*** Provided records
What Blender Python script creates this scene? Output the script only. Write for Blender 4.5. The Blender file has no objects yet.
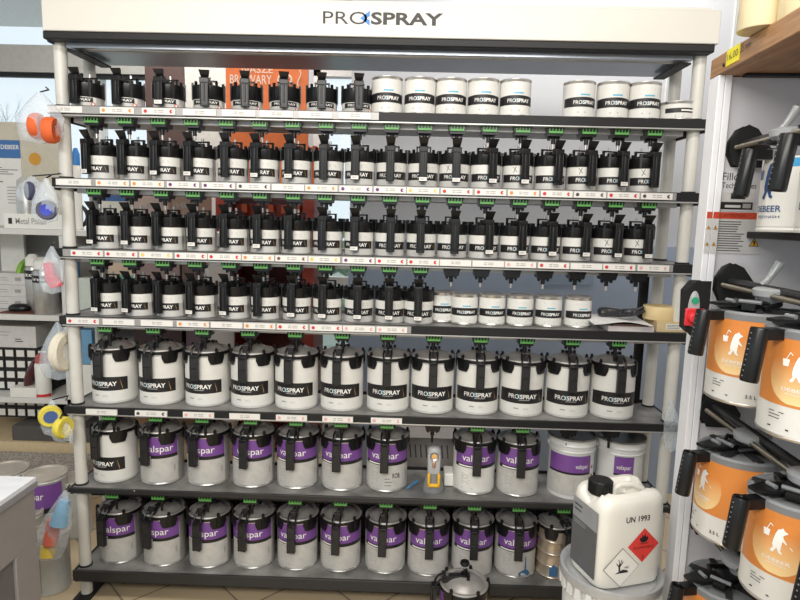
import bpy, bmesh, math, random
from mathutils import Vector, Matrix
random.seed(7)
PI = math.pi
R = math.radians
scn = bpy.context.scene
COL = scn.collection

# ------------------------------------------------------------------ camera
CAM = Vector((0.1347, -2.0914, 1.4974))
YAW, PIT, ROL, FPX = R(0.929), R(-7.718), R(1.447), 592.0
_r = Vector((math.cos(YAW), math.sin(YAW), 0))
_f = Vector((-math.sin(YAW)*math.cos(PIT), math.cos(YAW)*math.cos(PIT), math.sin(PIT)))
_u = _r.cross(_f)
RX = math.cos(ROL)*_r + math.sin(ROL)*_u
UP = -math.sin(ROL)*_r + math.cos(ROL)*_u
FW = _f
cam_d = bpy.data.cameras.new('camera'); cam = bpy.data.objects.new('camera', cam_d); COL.objects.link(cam)
M3 = Matrix((RX, UP, -FW)).transposed()
cam.matrix_world = Matrix.Translation(CAM) @ M3.to_4x4()
cam_d.sensor_width = 36; cam_d.lens = FPX/800*36; cam_d.clip_start = .05; cam_d.clip_end = 200
scn.camera = cam

def ray(px, py):
    return (FW + RX*((px-400)/FPX) + UP*((300-py)/FPX))
def at(px, py, X=None, Y=None, Z=None):
    d = ray(px, py)
    if Y is not None: t = (Y-CAM.y)/d.y
    elif Z is not None: t = (Z-CAM.z)/d.z
    else: t = (X-CAM.x)/d.x
    return CAM + d*t

# ------------------------------------------------------------------ materials
MATS = {}
def mat(name, col, rough=.5, metal=0., var=.06, scale=30., bump=0., emit=0., alpha=1., trans=0., coat=0., var2=None, spec=.5):
    if name in MATS: return MATS[name]
    m = bpy.data.materials.new(name); m.use_nodes = True
    nt = m.node_tree; b = nt.nodes['Principled BSDF']
    b.inputs['Roughness'].default_value = rough; b.inputs['Metallic'].default_value = metal
    b.inputs['Specular IOR Level'].default_value = spec
    if alpha < 1: b.inputs['Alpha'].default_value = alpha
    if trans: b.inputs['Transmission Weight'].default_value = trans
    if coat: b.inputs['Coat Weight'].default_value = coat; b.inputs['Coat Roughness'].default_value = .08
    c = (*col, 1)
    tc = nt.nodes.new('ShaderNodeTexCoord'); n = nt.nodes.new('ShaderNodeTexNoise')
    n.inputs['Scale'].default_value = scale; n.inputs['Detail'].default_value = 4
    nt.links.new(tc.outputs['Object'], n.inputs['Vector'])
    ra = nt.nodes.new('ShaderNodeValToRGB')
    lo = tuple(max(0, x*(1-var)) for x in col); hi = tuple(min(1, x*(1+var)) for x in col)
    if var2: lo, hi = var2
    ra.color_ramp.elements[0].position = .3; ra.color_ramp.elements[1].position = .7
    ra.color_ramp.elements[0].color = (*lo, 1); ra.color_ramp.elements[1].color = (*hi, 1)
    nt.links.new(n.outputs['Fac'], ra.inputs['Fac']); nt.links.new(ra.outputs['Color'], b.inputs['Base Color'])
    if bump:
        bp = nt.nodes.new('ShaderNodeBump'); bp.inputs['Strength'].default_value = bump; bp.inputs['Distance'].default_value = .002
        nt.links.new(n.outputs['Fac'], bp.inputs['Height']); nt.links.new(bp.outputs['Normal'], b.inputs['Normal'])
    if emit:
        b.inputs['Emission Color'].default_value = c; b.inputs['Emission Strength'].default_value = emit
    MATS[name] = m
    return m

def s(h):   # sRGB hex -> linear
    v = [int(h[i:i+2], 16)/255 for i in (0, 2, 4)]
    return tuple(x/12.92 if x <= .04045 else ((x+.055)/1.055)**2.4 for x in v)

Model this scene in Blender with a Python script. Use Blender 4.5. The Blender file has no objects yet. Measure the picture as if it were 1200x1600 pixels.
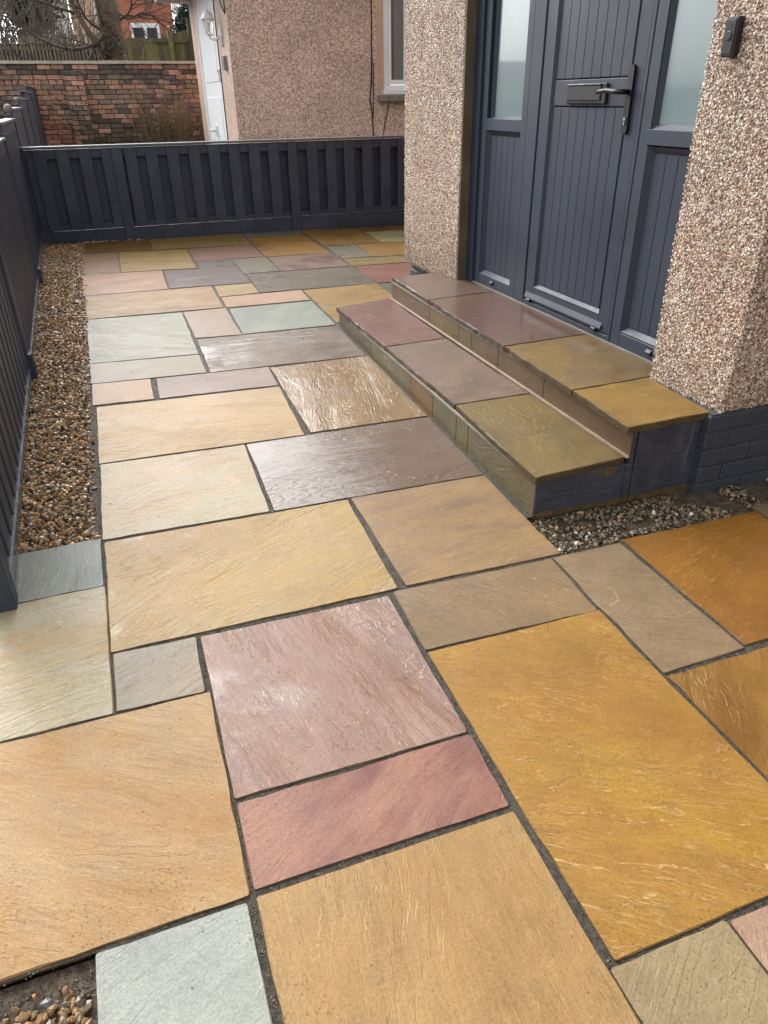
******
*Instructions for the task:*
Using the records above, select and copy every line that has the word "file".

*The response:*
What Blender Python script creates this scene? Output the script only. Write for Blender 4.5. The Blender file has no objects yet.
Model this scene in Blender with a Python script. Use Blender 4.5. The Blender file has no objects yet. Measure the picture as if it were 1200x1600 pixels.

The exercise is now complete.